L'arbitraggio nella Scuola calcio è da sempre un tema piuttosto dibattuto: la Federazione vorrebbe che i Pulcini giocassero con la stessa spensieratezza di una partita in cortile, e che solo con gli Esordienti si cominciasse a inserire un direttore di gara, rigorosamente un dirigente, in modo da creare un avvicinamento lento al fischietto ufficiale delle giovanili.
Eppure alla fine non è sempre così: innanzi tutto i piccoli non giocano da soli, e, a otto o nove anni, se allenatore e genitori urlano cosa il ragazzo deve fare non è che questo ha sempre la prontezza di carattere di decidere da solo cosa è corretto e cosa no. Poi i dirigenti a bordo campo, che dovrebbero fischiare inizio e fine dei tempi e intervenire in caso di reale bisogno, a volte interferiscono pesantemente con l'autodeterminazione dei giovanissimi calciatori.
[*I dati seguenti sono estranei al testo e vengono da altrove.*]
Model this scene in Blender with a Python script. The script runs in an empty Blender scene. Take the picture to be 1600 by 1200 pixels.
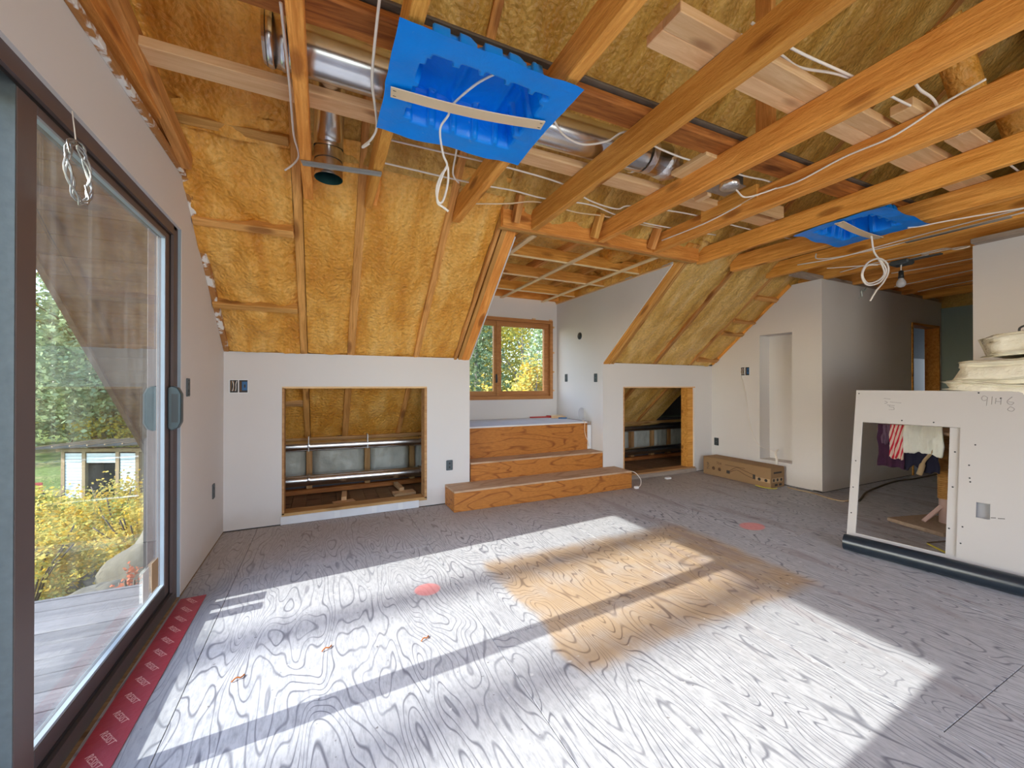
import bpy, bmesh, math, random
import numpy as np
from mathutils import Vector, Matrix
SC = bpy.context.scene
COL = SC.collection
random.seed(7)
RNG = np.random.default_rng(7)

# ------------------------------------------------------------------ camera, world, sun, large lights, exposure
cam_d = bpy.data.cameras.new('camera'); cam = bpy.data.objects.new('camera', cam_d); COL.objects.link(cam)
cam.location = (0, 0, 1.2)
cam.rotation_euler = (math.pi/2 + .0043, 0, -.442)
cam_d.sensor_width = 36; cam_d.lens = 626.04/1600*36; cam_d.clip_start = .02; cam_d.clip_end = 400
SC.camera = cam

world = bpy.data.worlds.new('world'); SC.world = world; world.use_nodes = True
wn = world.node_tree.nodes; wl = world.node_tree.links
bg = wn['Background']
sky = wn.new('ShaderNodeTexSky'); sky.sky_type = 'NISHITA'; sky.sun_disc = False
sky.sun_elevation = math.radians(31.6); sky.sun_rotation = math.radians(266); sky.altitude = 600
sky.air_density = 1.0; sky.dust_density = 1.6
wl.new(sky.outputs[0], bg.inputs[0]); bg.inputs[1].default_value = .60

sun_d = bpy.data.lights.new('sun', 'SUN'); sun = bpy.data.objects.new('sun', sun_d); COL.objects.link(sun)
sun_d.energy = 5.6; sun_d.angle = math.radians(.6); sun_d.color = (1, .95, .86)
sun.rotation_euler = Vector((1, .07, -.617)).to_track_quat('-Z', 'Y').to_euler()
sun.location = (-12, -1, 9)

def area(name, loc, direction, sx, sy, power, color):
    d = bpy.data.lights.new(name, 'AREA'); o = bpy.data.objects.new(name, d); COL.objects.link(o)
    d.shape = 'RECTANGLE'; d.size = sx; d.size_y = sy; d.energy = power; d.color = color
    o.location = loc; o.rotation_euler = Vector(direction).to_track_quat('-Z', 'Y').to_euler()
    return o
# added fill lamps: one behind the camera, a bluish one in the side room
area('rear_fill_light', (1.3, -2.32, 1.5), (0, 1, .15), 3.0, 1.9, 48, (.95, .97, 1))
area('side_room_fill_light', (12.6, 3.2, 1.5), (-1, 0, 0), 1.2, 1.2, 11, (.72, .86, 1))
SC.view_settings.view_transform = 'Standard'; SC.view_settings.look = 'None'
SC.view_settings.gamma = 1; SC.view_settings.use_curve_mapping = False
SC.view_settings.exposure = .72

# ------------------------------------------------------------------ node helpers and materials
class NT:
    def __init__(s, name):
        s.m = bpy.data.materials.new(name); s.m.use_nodes = True
        s.t = s.m.node_tree; s.n = s.t.nodes; s.l = s.t.links
        s.b = s.n['Principled BSDF']; s.out = s.n['Material Output']
    def new(s, typ, inp=None, **kw):
        n = s.n.new('ShaderNode' + typ)
        for k, v in kw.items(): setattr(n, k, v)
        for k, v in (inp or {}).items(): s.set(n, k, v)
        return n
    def set(s, n, k, v):
        i = n.inputs[k]
        if isinstance(v, bpy.types.NodeSocket): s.l.new(v, i)
        elif isinstance(v, bpy.types.Node): s.l.new(v.outputs[0], i)
        else: i.default_value = v
    def math(s, op, a, b=None, c=None):
        n = s.n.new('ShaderNodeMath'); n.operation = op
        s.set(n, 0, a)
        if b is not None: s.set(n, 1, b)
        if c is not None: s.set(n, 2, c)
        return n.outputs[0]
    def ramp(s, fac, stops):
        n = s.n.new('ShaderNodeValToRGB'); s.set(n, 0, fac)
        e = n.color_ramp.elements
        while len(e) < len(stops): e.new(.5)
        for i, (p, c) in enumerate(stops):
            e[i].position = p; e[i].color = (c[0], c[1], c[2], 1) if not isinstance(c, (int, float)) else (c, c, c, 1)
        return n.outputs[0]
    def mix(s, fac, a, b, mode='MIX'):
        n = s.n.new('ShaderNodeMix'); n.data_type = 'RGBA'; n.blend_type = mode
        s.set(n, 0, fac)
        for i, v in ((6, a), (7, b)):
            if isinstance(v, tuple): n.inputs[i].default_value = (v[0], v[1], v[2], 1)
            else: s.l.new(v, n.inputs[i])
        return n.outputs[2]
    def coord(s, kind='Object', scale=(1, 1, 1), offset=None):
        if kind == 'World':
            c = s.new('NewGeometry').outputs['Position']
        else:
            c = s.new('TexCoord').outputs[kind]
        m = s.new('Mapping'); s.l.new(c, m.inputs[0]); m.inputs['Scale'].default_value = scale
        if offset is not None: s.l.new(offset, m.inputs[1])
        return m.outputs[0]
    def noise(s, vec, scale=1, detail=3, rough=.5, dist=0):
        n = s.new('TexNoise', {'Scale': scale, 'Detail': detail, 'Roughness': rough, 'Distortion': dist})
        s.l.new(vec, n.inputs['Vector']); return n.outputs[0]
    def rand(s): return s.new('ObjectInfo').outputs['Random']
    def randoff(s, k=20.0):
        r = s.rand()
        c = s.new('CombineXYZ', {0: s.math('MULTIPLY', r, k), 1: s.math('MULTIPLY', r, k*1.7), 2: s.math('MULTIPLY', r, k*.6)})
        return c.outputs[0]
    def bump(s, h, strength=.3, dist=.01):
        n = s.new('Bump', {'Strength': strength, 'Distance': dist}); s.l.new(h, n.inputs['Height'])
        s.l.new(n.outputs[0], s.b.inputs['Normal']); return n
    def fin(s, color=None, rough=.6, metal=0, spec=None):
        if color is not None: s.set(s.b, 'Base Color', color if not isinstance(color, tuple) else (*color[:3], 1))
        s.set(s.b, 'Roughness', rough); s.set(s.b, 'Metallic', metal)
        if spec is not None: s.set(s.b, 'Specular IOR Level', spec)
        return s.m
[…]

Oppure, se si mantengono neutrali, si ritrovano al centro di polemiche da parte di una tifoseria arrabbiata o di un mister troppo passionale.
Arrivando poi agli Esordienti, quando un dirigente di casa comincia a indossare la giacchetta nera per dirigere l'incontro, le discussioni aumentano esponenzialmente, già solo perchè viene messo in dubbio il concetto di parzialità. In fondo però i ragazzi sanno perfettamente che non stanno giocando ai parchetti: c'è un pubblico sugli spalti, ci sono delle maglie da 'onorare', dei cambi, un tecnico, ci sono degli obiettivi da raggiungere. Il divertimento non manca di sicuro, però al posto delle felpe c'è una porta vera, il pallone non lo porta nessuno e le regole non sono improvvisate, ma insegnate da chi, il calcio, lo conosce bene.
Per cui tanto varrebbe che sin da subito si facessero i conti con un vero e proprio arbitro, cosa che avrebbe più vantaggi in contemporanea: il primo è quello di accettare il fatto che esiste una figura che ha l'autorità di decidere sugli episodi dell'incontro, che questa figura può sbagliare ma fa parte dei casi della vita e che va rispettata lo stesso. Il secondo è quello di permettere ai nuovi e giovanissimi arbitri di fare esperienza nella scuola calcio, senza essere mandati subito a guidare ragazzini poco più piccoli su campi di squadre giovanili più ostiche, con il rischio di non essere a volte proprio in grado di gestire l'incontro.
Il problema è che non ci sarebbero abbastanza arbitri per gestire una mole di gare così ampia: per cui, avanti con sistemi alternativi, autoarbitraggio compreso. In fondo, quando ad un adulto si chiede cosa ricorda del periodo in cui, da bimbo bimbo, giocava a pallone, nella stragrande maggioranza dei casi citerà delle partite importanti, una sua azione particolare, i compagni, lo spirito da spogliatoio e anche qualche rimprovero da parte del mister. Salvo pochi casi, nessuno ricorda chi o secondo quale modalità era arbitrato l'incontro.